Directions
Restate the whole listing exactly.

Records with scene code:
—————

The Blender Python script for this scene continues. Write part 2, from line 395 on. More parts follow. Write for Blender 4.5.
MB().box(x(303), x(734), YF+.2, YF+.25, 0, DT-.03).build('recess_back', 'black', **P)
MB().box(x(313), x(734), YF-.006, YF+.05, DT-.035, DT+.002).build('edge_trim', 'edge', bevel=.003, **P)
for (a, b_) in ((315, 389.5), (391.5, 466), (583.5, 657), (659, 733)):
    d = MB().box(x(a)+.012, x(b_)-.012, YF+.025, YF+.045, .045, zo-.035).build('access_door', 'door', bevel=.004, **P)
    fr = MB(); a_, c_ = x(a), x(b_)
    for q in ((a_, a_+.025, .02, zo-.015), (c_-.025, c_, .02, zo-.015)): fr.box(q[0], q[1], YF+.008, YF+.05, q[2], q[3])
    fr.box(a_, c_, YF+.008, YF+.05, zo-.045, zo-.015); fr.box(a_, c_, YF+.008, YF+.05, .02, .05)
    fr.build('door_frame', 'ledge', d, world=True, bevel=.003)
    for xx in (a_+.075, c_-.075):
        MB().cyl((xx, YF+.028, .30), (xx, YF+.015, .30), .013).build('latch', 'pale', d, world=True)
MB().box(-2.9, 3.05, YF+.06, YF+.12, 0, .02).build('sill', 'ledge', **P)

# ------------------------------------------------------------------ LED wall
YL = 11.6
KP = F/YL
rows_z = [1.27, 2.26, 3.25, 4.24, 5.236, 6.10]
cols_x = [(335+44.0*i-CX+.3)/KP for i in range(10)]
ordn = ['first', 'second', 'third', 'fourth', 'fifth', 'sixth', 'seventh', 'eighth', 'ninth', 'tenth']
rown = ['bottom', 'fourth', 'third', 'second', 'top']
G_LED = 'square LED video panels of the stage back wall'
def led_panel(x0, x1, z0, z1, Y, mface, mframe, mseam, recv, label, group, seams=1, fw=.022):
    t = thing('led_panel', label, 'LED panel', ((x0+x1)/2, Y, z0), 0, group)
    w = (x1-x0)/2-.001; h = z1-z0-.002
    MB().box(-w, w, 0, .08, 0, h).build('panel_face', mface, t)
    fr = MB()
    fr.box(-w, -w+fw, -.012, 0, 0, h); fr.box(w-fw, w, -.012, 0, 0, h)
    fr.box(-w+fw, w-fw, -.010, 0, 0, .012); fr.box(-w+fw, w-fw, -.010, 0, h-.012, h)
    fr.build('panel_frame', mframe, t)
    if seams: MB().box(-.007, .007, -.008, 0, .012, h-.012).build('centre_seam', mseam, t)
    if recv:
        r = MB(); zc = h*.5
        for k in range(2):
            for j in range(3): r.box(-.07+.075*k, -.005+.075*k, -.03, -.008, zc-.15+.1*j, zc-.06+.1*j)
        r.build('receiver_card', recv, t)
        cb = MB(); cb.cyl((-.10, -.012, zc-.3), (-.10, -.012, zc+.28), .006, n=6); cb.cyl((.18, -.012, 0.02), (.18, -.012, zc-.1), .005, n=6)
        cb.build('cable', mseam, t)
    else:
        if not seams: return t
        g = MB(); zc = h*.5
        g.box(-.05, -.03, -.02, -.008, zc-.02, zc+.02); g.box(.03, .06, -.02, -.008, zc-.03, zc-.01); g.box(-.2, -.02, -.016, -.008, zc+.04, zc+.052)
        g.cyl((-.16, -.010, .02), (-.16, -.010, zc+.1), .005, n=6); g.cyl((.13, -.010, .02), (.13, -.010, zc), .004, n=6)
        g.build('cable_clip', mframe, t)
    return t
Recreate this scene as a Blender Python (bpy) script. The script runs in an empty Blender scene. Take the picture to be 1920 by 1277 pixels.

—————

Exercise solution
The Blender Python script for this scene continues. Write part 2, from line 395 on. More parts follow. Write for Blender 4.5.
MB().box(x(303), x(734), YF+.2, YF+.25, 0, DT-.03).build('recess_back', 'black', **P)
MB().box(x(313), x(734), YF-.006, YF+.05, DT-.035, DT+.002).build('edge_trim', 'edge', bevel=.003, **P)
for (a, b_) in ((315, 389.5), (391.5, 466), (583.5, 657), (659, 733)):
    d = MB().box(x(a)+.012, x(b_)-.012, YF+.025, YF+.045, .045, zo-.035).build('access_door', 'door', bevel=.004, **P)
    fr = MB(); a_, c_ = x(a), x(b_)
    for q in ((a_, a_+.025, .02, zo-.015), (c_-.025, c_, .02, zo-.015)): fr.box(q[0], q[1], YF+.008, YF+.05, q[2], q[3])
    fr.box(a_, c_, YF+.008, YF+.05, zo-.045, zo-.015); fr.box(a_, c_, YF+.008, YF+.05, .02, .05)
    fr.build('door_frame', 'ledge', d, world=True, bevel=.003)
    for xx in (a_+.075, c_-.075):
        MB().cyl((xx, YF+.028, .30), (xx, YF+.015, .30), .013).build('latch', 'pale', d, world=True)
MB().box(-2.9, 3.05, YF+.06, YF+.12, 0, .02).build('sill', 'ledge', **P)

# ------------------------------------------------------------------ LED wall
YL = 11.6
KP = F/YL
rows_z = [1.27, 2.26, 3.25, 4.24, 5.236, 6.10]
cols_x = [(335+44.0*i-CX+.3)/KP for i in range(10)]
ordn = ['first', 'second', 'third', 'fourth', 'fifth', 'sixth', 'seventh', 'eighth', 'ninth', 'tenth']
rown = ['bottom', 'fourth', 'third', 'second', 'top']
G_LED = 'square LED video panels of the stage back wall'
def led_panel(x0, x1, z0, z1, Y, mface, mframe, mseam, recv, label, group, seams=1, fw=.022):
    t = thing('led_panel', label, 'LED panel', ((x0+x1)/2, Y, z0), 0, group)
    w = (x1-x0)/2-.001; h = z1-z0-.002
    MB().box(-w, w, 0, .08, 0, h).build('panel_face', mface, t)
    fr = MB()
    fr.box(-w, -w+fw, -.012, 0, 0, h); fr.box(w-fw, w, -.012, 0, 0, h)
    fr.box(-w+fw, w-fw, -.010, 0, 0, .012); fr.box(-w+fw, w-fw, -.010, 0, h-.012, h)
    fr.build('panel_frame', mframe, t)
    if seams: MB().box(-.007, .007, -.008, 0, .012, h-.012).build('centre_seam', mseam, t)
    if recv:
        r = MB(); zc = h*.5
        for k in range(2):
            for j in range(3): r.box(-.07+.075*k, -.005+.075*k, -.03, -.008, zc-.15+.1*j, zc-.06+.1*j)
        r.build('receiver_card', recv, t)
        cb = MB(); cb.cyl((-.10, -.012, zc-.3), (-.10, -.012, zc+.28), .006, n=6); cb.cyl((.18, -.012, 0.02), (.18, -.012, zc-.1), .005, n=6)
        cb.build('cable', mseam, t)
    else:
        if not seams: return t
        g = MB(); zc = h*.5
        g.box(-.05, -.03, -.02, -.008, zc-.02, zc+.02); g.box(.03, .06, -.02, -.008, zc-.03, zc-.01); g.box(-.2, -.02, -.016, -.008, zc+.04, zc+.052)
        g.cyl((-.16, -.010, .02), (-.16, -.010, zc+.1), .005, n=6); g.cyl((.13, -.010, .02), (.13, -.010, zc), .004, n=6)
        g.build('cable_clip', mframe, t)
    return t
Recreate this scene as a Blender Python (bpy) script. The script runs in an empty Blender scene. Take the picture to be 1920 by 1277 pixels.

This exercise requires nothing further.